--- Begin ---
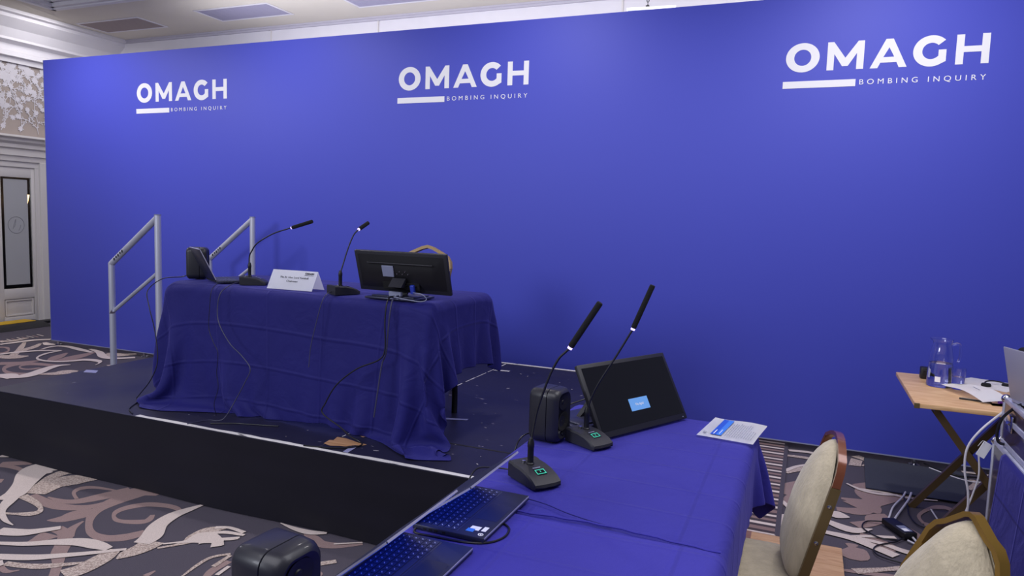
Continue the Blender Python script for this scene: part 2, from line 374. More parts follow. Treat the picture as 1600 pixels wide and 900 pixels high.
CARPET = """m:-2.94,2.5,0.011 -2.91,2.45,0.02 -2.92,2.42,0.026 -2.98,2.39,0.021 -3.04,2.38,0.014 -3.1,2.41,0.009 -3.13,2.46,0.021 -3.12,2.52,0.029 -3.07,2.58,0.028 -2.98,2.61,0.023 -2.9,2.61,0.017 -2.84,2.58,0.007;m:-3.13,2.71,0.027 -3.24,2.7,0.073 -3.25,2.62,0.062 -3.25,2.51,0.047 -3.22,2.4,0.029 -3.13,2.3,0.016 -3.02,2.23,0.019 -2.92,2.22,0.03 -2.85,2.26,0.038 -2.82,2.31,0.035 -2.81,2.35,0.026;m:-3.33,2.23,0.005 -3.28,2.28,0.045 -3.26,2.35,0.061 -3.22,2.4,0.044;m:-3.31,2.68,0.05 -3.36,2.56,0.049 -3.41,2.46,0.036 -3.48,2.42,0.022 -3.6,2.42,0.005;m:-3.36,2.64,0.007 -3.5,2.62,0.016 -3.56,2.58,0.025 -3.54,2.52,0.01 -3.45,2.47,0.009;m:-3.27,2.55,0.009 -3.3,2.43,0.029 -3.41,2.37,0.035 -3.56,2.37,0.035 -3.7,2.39,0.033;m:-4.28,2.6,0.017 -4.2,2.62,0.022 -4.07,2.6,0.013 -3.92,2.51,0.011 -3.81,2.39,0.021 -3.8,2.3,0.022;m:-4.31,2.62,0.035 -4.24,2.67,0.035 -4.16,2.71,0.021;m:-4.05,2.44,0.04 -4.03,2.46,0.027;m:-3.21,2.19,0.032 -3.12,2.17,0.029 -3.03,2.1,0.034 -2.96,2.03,0.032 -2.88,1.97,0.022 -2.78,1.88,0.019;m:-3.17,2.3,0.006 -3.14,2.22,0.021 -3.07,2.15,0.025;m:-3.18,2.04,0.01 -3.17,2.08,0.036 -3.17,2.14,0.058;m:-2.23,2.15,0.015 -2.25,2.21,0.021 -2.25,2.3,0.018;m:-2.46,2.05,0.016 -2.46,2.1,0.005;m:-3.1,1.86,0.012 -3,1.83,0.013 -2.96,1.86,0.004;m:-2.15,2.68,0.005 -2.07,2.64,0.031 -2,2.61,0.032 -1.92,2.63,0.028 -1.83,2.7,0.017;m:-1.88,2.39,0.015 -1.83,2.38,0.015 -1.82,2.34,0.012;t:-3.6,2.71,0.01 -3.66,2.68,0.067 -3.71,2.63,0.083 -3.75,2.55,0.082 -3.71,2.41,0.072;t:-3.77,2.72,0.009 -3.85,2.71,0.041 -3.85,2.62,0.036 -3.79,2.51,0.029;t:-3.73,2.37,0.026 -3.58,2.34,0.018 -3.48,2.3,0.011 -3.46,2.25,0.027 -3.53,2.21,0.013 -3.59,2.19,0.009;t:-3.07,1.87,0.017 -2.98,1.89,0.019 -2.89,1.93,0.022 -2.78,2.02,0.008;t:-2.62,2.25,0.009 -2.56,2.33,0.014 -2.55,2.4,0.046 -2.55,2.49,0.041 -2.5,2.54,0.004;t:-2.32,2.11,0.005 -2.34,2.21,0.009 -2.34,2.29,0.01 -2.29,2.35,0.01;t:-2.69,2.1,0.005 -2.69,2.15,0.037 -2.68,2.22,0.049 -2.69,2.29,0.059;t:-2.76,1.91,0.052 -2.74,1.98,0.048 -2.75,2.08,0.045 -2.77,2.16,0.025;t:-1.91,2.42,0.019 -1.83,2.5,0.016;t:-2.27,2.23,0.012 -2.28,2.34,0.01;c:-2.81,2.71,0.006 -2.83,2.62,0.026 -2.84,2.53,0.038 -2.81,2.42,0.043 -2.74,2.32,0.049 -2.72,2.25,0.04;c:-2.63,2.29,0.007 -2.56,2.35,0.014 -2.52,2.41,0.064 -2.45,2.42,0.035 -2.38,2.4,0.003;c:-2.54,2.44,0.009 -2.48,2.5,0.015 -2.37,2.52,0.01;c:-2.42,2.44,0.007 -2.39,2.46,0.009 -2.37,2.48,0.007;c:-3.16,1.89,0.025 -3.02,1.95,0.026 -2.92,2.02,0.021 -2.82,2.1,0.016 -2.73,2.18,0.011;c:-3.29,1.97,0.013 -3.17,2.02,0.02 -3.07,2.09,0.029 -2.97,2.14,0.037 -2.88,2.15,0.035 -2.8,2.15,0.019;c:-3.41,2.05,0.036 -3.29,2.09,0.035 -3.23,2.15,0.025 -3.19,2.2,0.02;c:-3.92,2.73,0.02 -4.01,2.69,0.107 -4,2.61,0.083 -3.88,2.48,0.056 -3.77,2.35,0.051 -3.81,2.31,0.038;c:-3.8,2.41,0.031 -3.71,2.29,0.031 -3.62,2.2,0.017 -3.5,2.14,0.012 -3.41,2.12,0.003;c:-2.2,2.18,0.01 -2.21,2.26,0.009;c:-3.09,1.85,0.033 -3.08,1.87,0.024;c:-4.44,2.7,0.024 -4.38,2.72,0.012;c:-2.31,2.7,0.003 -2.2,2.68,0.016 -2.11,2.68,0.022 -2.04,2.71,0.012;c:-2.55,2.52,0.015 -2.49,2.55,0.012 -2.39,2.54,0.013;c:-2.45,2.43,0.011 -2.37,2.49,0.009;c:-2.44,2.39,0.044 -2.4,2.42,0.035;c:-1.94,2.63,0.007 -1.83,2.7,0.005;m:-6.61,4.41,0.027 -6.62,4.33,0.033 -6.69,4.3,0.019 -6.8,4.34,0.007 -6.84,4.42,0.036 -6.79,4.47,0.034 -6.67,4.5,0.022 -6.56,4.49,0.01;m:-6.59,4.56,0.019 -6.88,4.47,0.057 -6.93,4.36,0.054 -6.82,4.21,0.015 -6.63,4.14,0.032 -6.49,4.16,0.048 -6.44,4.23,0.027;m:-6.83,4.65,0.028 -6.95,4.81,0.058 -7.07,5,0.012;m:-6.75,4.68,0.053 -6.81,4.91,0.08 -6.88,5.17,0.018;m:-6.72,4.69,0.052 -6.63,4.84,0.063 -6.55,4.89,0.019;m:-7.1,4.33,0.073 -6.97,4.45,0.066 -6.93,4.61,0.025;m:-7.44,4.97,0.017 -7.51,5.1,0.021 -7.52,5.17,0.023;m:-7.92,4.83,0.047 -7.84,4.87,0.024 -7.67,4.79,0.009 -7.58,4.69,0.025 -7.6,4.65,0.029;t:-7.46,4.55,0.04 -7.28,4.6,0.099 -7.22,4.7,0.017;t:-7.35,4.62,0.039 -7.55,4.81,0.031 -7.77,4.99,0.028 -7.97,5.15,0.017;t:-6.36,4.22,0.021 -6.25,4.33,0.067 -6.24,4.41,0.081 -6.18,4.47,0.022;t:-6.67,5.11,0.105 -6.54,5.19,0.082 -6.44,5.31,0.034;t:-6.18,4.77,0.028 -6.15,4.85,0.023;t:-7.54,4.81,0.052 -7.63,5.02,0.042 -7.78,5.2,0.013;c:-7.45,4.99,0.012 -7.5,5.16,0.03 -7.38,5.22,0.032 -7.09,5.17,0.037 -6.87,5.13,0.019;c:-7.06,5.25,0.017 -6.83,5.18,0.034 -6.58,5.04,0.042 -6.41,5.04,0.043 -6.29,5.17,0.032;c:-7.21,5.04,0.014 -7.19,4.86,0.022 -7.06,4.68,0.01 -6.89,4.62,0.021 -6.72,4.66,0.027 -6.64,4.75,0.031 -6.58,4.85,0.044 -6.45,4.87,0.037 -6.35,4.82,0.011 -6.29,4.73,0.005;c:-7.52,4.59,0.027 -7.49,4.75,0.04 -7.39,4.92,0.035 -7.22,5.04,0.017;c:-6.49,4.62,0.012 -6.55,4.53,0.038 -6.5,4.38,0.051 -6.42,4.24,0.062 -6.38,4.1,0.065 -6.43,3.98,0.017;c:-6.52,3.97,0.133 -6.51,4.05,0.093 -6.41,4.07,0.013;c:-8.05,4.93,0.031 -8.04,5.11,0.04 -8.02,5.28,0.045 -7.92,5.41,0.037;c:-7.79,5.25,0.018 -7.64,5.2,0.049 -7.62,5.25,0.042;t:-8.25,5.05,0.045 -8.17,5.15,0.048 -8.23,5.36,0.019;c:-8.15,5.03,0.009 -8.3,5.05,0.008;m:-8.16,5.09,0.009 -8.3,5.11,0.007;c:-8.16,5.14,0.009 -8.31,5.17,0.008;m:-8.17,5.2,0.009 -8.32,5.23,0.008;c:-8.17,5.26,0.009 -8.32,5.29,0.008;m:-8.18,5.32,0.01 -8.33,5.35,0.008;c:-8.18,5.39,0.01 -8.34,5.41,0.007;m:-8.19,5.45,0.01 -8.34,5.48,0.008;c:-8.19,5.51,0.01 -8.35,5.54,0.008;m:-0.04,4.3,0.042 0.03,4.43,0.085 0.13,4.57,0.063;m:-0.03,4.11,0.023 0.01,4.25,0.04 0.07,4.38,0.04;m:0.38,4.7,0.052 0.44,4.63,0.103 0.49,4.53,0.147 0.56,4.47,0.173;m:0.24,4.2,0.028 0.36,4.22,0.047 0.48,4.39,0.005;m:0.27,4.38,0.016 0.38,4.38,0.037 0.46,4.41,0.012;m:0.38,4.05,0.005 0.42,4.15,0.042 0.5,4.19,0.058;m:0.26,3.68,0.043 0.3,3.66,0.096 0.35,3.7,0.009;m:0.23,3.43,0.012 0.35,3.45,0.019 0.46,3.47,0.018;t:-0.03,4.68,0.01 0.05,4.82,0.038 0.14,4.92,0.026;t:-0.05,5.05,0.017 0.07,5.06,0.025 0.18,5.03,0.016;t:0.35,5.12,0.085 0.42,5.11,0.063;c:-0.03,5.17,0.02 0.09,5.19,0.023 0.23,5.16,0.013;c:-0.04,4.71,0.016 0.03,4.84,0.015 0.14,4.95,0.014;c:-0.04,4.17,0.012 0.01,4.06,0.017 0.06,3.94,0.018 0.13,3.87,0.008;c:-0.03,3.97,0.007 -0.01,3.88,0.027 -0.03,3.8,0.009;c:0.31,4.65,0.007 0.39,4.57,0.016 0.48,4.55,0.017 0.58,4.58,0.012;c:0.18,4.11,0.014 0.24,4.1,0.05 0.3,4.09,0.006;c:0.19,3.98,0.025 0.3,3.92,0.038 0.4,3.98,0.004;c:0.17,3.83,0.022 0.3,3.81,0.031 0.41,3.74,0.031 0.48,3.69,0.031;c:0.28,3.83,0.006 0.39,3.88,0.015 0.5,3.92,0.014;c:0.36,4.58,0.014 0.49,4.59,0.015 0.62,4.56,0.014 0.78,4.59,0.008;m:0.66,4.19,0.027 0.72,4.2,0.019 0.81,4.31,0.011 0.85,4.43,0.011 0.8,4.5,0.031 0.72,4.44,0.015 0.65,4.3,0.009 0.66,4.19,0.01;m:0.34,4.39,0.083 0.41,4.3,0.068 0.45,4.23,0.011;m:0.46,4.14,0.024 0.39,4.06,0.035 0.32,4,0.039;m:0.33,3.85,0.066 0.41,3.83,0.049 0.49,3.76,0.042;m:0.56,4.09,0.02 0.61,4.01,0.02 0.62,3.92,0.012;t:0.39,5.27,0.036 0.47,5.17,0.022 0.42,5.06,0.007;t:1.02,5.09,0.03 1.06,5.04,0.026 0.99,4.89,0.026;t:0.29,3.44,0.026 0.43,3.53,0.017 0.58,3.63,0.026;t:0.58,3.63,0.032 0.61,3.58,0.03;c:0.32,3.83,0.016 0.43,3.81,0.018 0.54,3.76,0.025 0.66,3.77,0.023;c:1.01,5.24,0.018 1.1,5.25,0.022 1.16,5.24,0.018"""
ribs = []
for s in CARPET.split(';'):
    c, r_ = s.split(':'); ribs.append(({'m': 1, 't': 3, 'c': 2}[c], [tuple(map(float, q.split(','))) for q in r_.split(' ')]))
k = 0
for mi in (1, 3, 2):
    for m_i, pts in ribs:
        if m_i != mi: continue
        cx = sum(p[0] for p in pts)/len(pts); cy = sum(p[1] for p in pts)/len(pts)
        k += 1
        ribbon(bm, pts, mi, 0.0006+0.00006*k)
        if -4.6 < cx < -1.7 and cy < 2.75:                      # the woven motif repeats along the carpet
            ribbon(bm, [(x+0.1, y-1.75, w_) for x, y, w_ in pts], mi, 0.0006+0.00006*k)
            if cx < -2.2: ribbon(bm, [(x-2.9, y-1.1, w_) for x, y, w_ in pts], mi, 0.0006+0.00006*k)
for x0, x1, y0, y1, mi, z in ((-1.3, -0.06, 2.9, 5.5, 4, 0.008), (-0.06, -0.035, 2.9, 5.5, 0, 0.0082)):
    vs = [bm.verts.new(p) for p in ((x0, y0, z), (x1, y0, z), (x1, y1, z), (x0, y1, z))]
    bm.faces.new(vs).material_index = mi
for f in bm.faces:
    f.normal_update()
    if f.normal.z < 0: f.normal_flip()
fl = obj('floor', bm, [m_carpet, m_mauve, m_cream, m_tan, m_stripe], smooth=False, recalc=False)
fl['kind'] = 'structure'; fl['label'] = 'charcoal carpet woven with mauve and cream scrolls'

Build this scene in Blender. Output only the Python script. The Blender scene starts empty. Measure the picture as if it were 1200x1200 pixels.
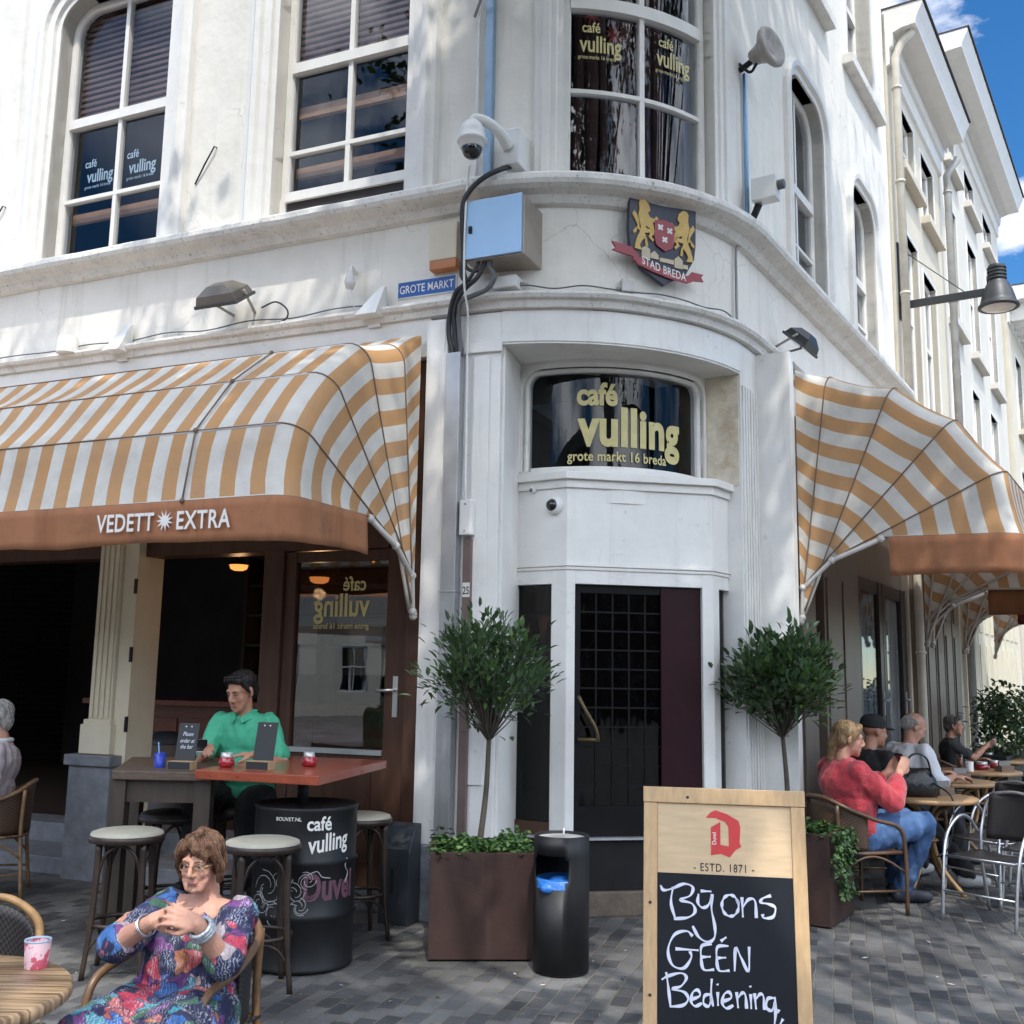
import bpy, bmesh, math, random
from math import sin, cos, pi, radians, sqrt, atan2
from mathutils import Vector, Matrix, noise as mnoise
import numpy as np
V = Vector
SC = bpy.context.scene
COL = SC.collection
random.seed(7)
# ---------------------------------------------------------------- camera
cd = bpy.data.cameras.new('camera'); cam = bpy.data.objects.new('camera', cd); COL.objects.link(cam)
cd.sensor_width = 36; cd.lens = 37.5; cd.clip_start = .05; cd.clip_end = 3000
PT, RL = radians(9.0), radians(.95)
fw = V((0, cos(PT), sin(PT))); u0 = V((0, -sin(PT), cos(PT))); r0 = V((1, 0, 0))
rc = cos(RL)*r0 + sin(RL)*u0; uc = -sin(RL)*r0 + cos(RL)*u0
cam.matrix_world = Matrix(((rc.x, uc.x, -fw.x, 0), (rc.y, uc.y, -fw.y, 0), (rc.z, uc.z, -fw.z, 1.6), (0, 0, 0, 1)))
SC.camera = cam
# ---------------------------------------------------------------- sky and sun
SUN = V((.075, -.494, .866)).normalized()
sun_el = math.asin(SUN.z); sun_az = atan2(SUN.x, SUN.y)
w = bpy.data.worlds.new('World'); SC.world = w; w.use_nodes = True
nt = w.node_tree; nt.nodes.clear()
out = nt.nodes.new('ShaderNodeOutputWorld'); bg = nt.nodes.new('ShaderNodeBackground')
sky = nt.nodes.new('ShaderNodeTexSky'); sky.sky_type = 'NISHITA'; sky.sun_disc = False
sky.sun_elevation = sun_el; sky.sun_rotation = sun_az; sky.air_density = .9; sky.dust_density = .0; sky.ozone_density = 3.0
bg.inputs['Strength'].default_value = .15
tc = nt.nodes.new('ShaderNodeTexCoord')
mp = nt.nodes.new('ShaderNodeMapping'); mp.inputs['Scale'].default_value = (1.6, 1.6, 3.2); mp.inputs['Location'].default_value = (.8, .2, .55)
nz = nt.nodes.new('ShaderNodeTexNoise'); nz.inputs['Scale'].default_value = 2.1; nz.inputs['Detail'].default_value = 9; nz.inputs['Roughness'].default_value = .58
rp = nt.nodes.new('ShaderNodeValToRGB'); rp.color_ramp.elements[0].position = .545; rp.color_ramp.elements[1].position = .64
mx = nt.nodes.new('ShaderNodeMixRGB'); mx.inputs[2].default_value = (6.2, 6.3, 6.6, 1)
hs = nt.nodes.new('ShaderNodeHueSaturation'); hs.inputs['Saturation'].default_value = 1.0
nt.links.new(tc.outputs['Generated'], mp.inputs[0]); nt.links.new(mp.outputs[0], nz.inputs['Vector'])
dt = nt.nodes.new('ShaderNodeVectorMath'); dt.operation = 'DOT_PRODUCT'; dt.inputs[1].default_value = V((.62, .72, .3)).normalized(); nt.links.new(tc.outputs['Generated'], dt.inputs[0])
mr_ = nt.nodes.new('ShaderNodeMapRange'); mr_.inputs['From Min'].default_value = .45; mr_.inputs['From Max'].default_value = .8; nt.links.new(dt.outputs['Value'], mr_.inputs[0])
ml_ = nt.nodes.new('ShaderNodeMath'); ml_.operation = 'MULTIPLY'
nt.links.new(nz.outputs[0], rp.inputs[0]); nt.links.new(rp.outputs[0], ml_.inputs[0]); nt.links.new(mr_.outputs[0], ml_.inputs[1]); nt.links.new(ml_.outputs[0], mx.inputs[0]); hs.inputs['Saturation'].default_value = 1.3; hs.inputs['Value'].default_value = .7; nt.links.new(sky.outputs[0], hs.inputs['Color']); nt.links.new(hs.outputs[0], mx.inputs[1])
# added fill: unseen over-bright cloud patch behind the square, lifts the shaded fronts
d2 = nt.nodes.new('ShaderNodeVectorMath'); d2.operation = 'DOT_PRODUCT'; d2.inputs[1].default_value = V((.1, -.65, .75)).normalized(); nt.links.new(tc.outputs['Generated'], d2.inputs[0])
m2_ = nt.nodes.new('ShaderNodeMapRange'); m2_.inputs['From Min'].default_value = .42; m2_.inputs['From Max'].default_value = .65; nt.links.new(d2.outputs['Value'], m2_.inputs[0])
r2_ = nt.nodes.new('ShaderNodeValToRGB'); r2_.color_ramp.elements[0].position = .38; r2_.color_ramp.elements[1].position = .6; nt.links.new(nz.outputs[0], r2_.inputs[0])
l2_ = nt.nodes.new('ShaderNodeMath'); l2_.operation = 'MULTIPLY'; nt.links.new(r2_.outputs[0], l2_.inputs[0]); nt.links.new(m2_.outputs[0], l2_.inputs[1])
mx2 = nt.nodes.new('ShaderNodeMixRGB'); mx2.inputs[2].default_value = (19.6, 20.6, 22.2, 1); nt.links.new(l2_.outputs[0], mx2.inputs[0]); nt.links.new(mx.outputs[0], mx2.inputs[1])
nt.links.new(mx2.outputs[0], bg.inputs['Color']); nt.links.new(bg.outputs[0], out.inputs[0])
sl = bpy.data.lights.new('sun', 'SUN'); sl.energy = 2.0; sl.angle = radians(.5); sl.color = (1, .95, .86)
so = bpy.data.objects.new('sun', sl); COL.objects.link(so)
so.rotation_euler = SUN.to_track_quat('Z', 'Y').to_euler(); so.location = (6, -8, 20)
SC.view_settings.view_transform = 'Standard'; SC.view_settings.look = 'None'
SC.view_settings.exposure = .86; SC.view_settings.gamma = 1
SC.render.engine = 'CYCLES'
SC.cycles.max_bounces = 8; SC.cycles.transparent_max_bounces = 12; SC.cycles.diffuse_bounces = 4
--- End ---
Among the entries, how many lines include the word "this"? Answer with a single number and nothing further.

* Response: 2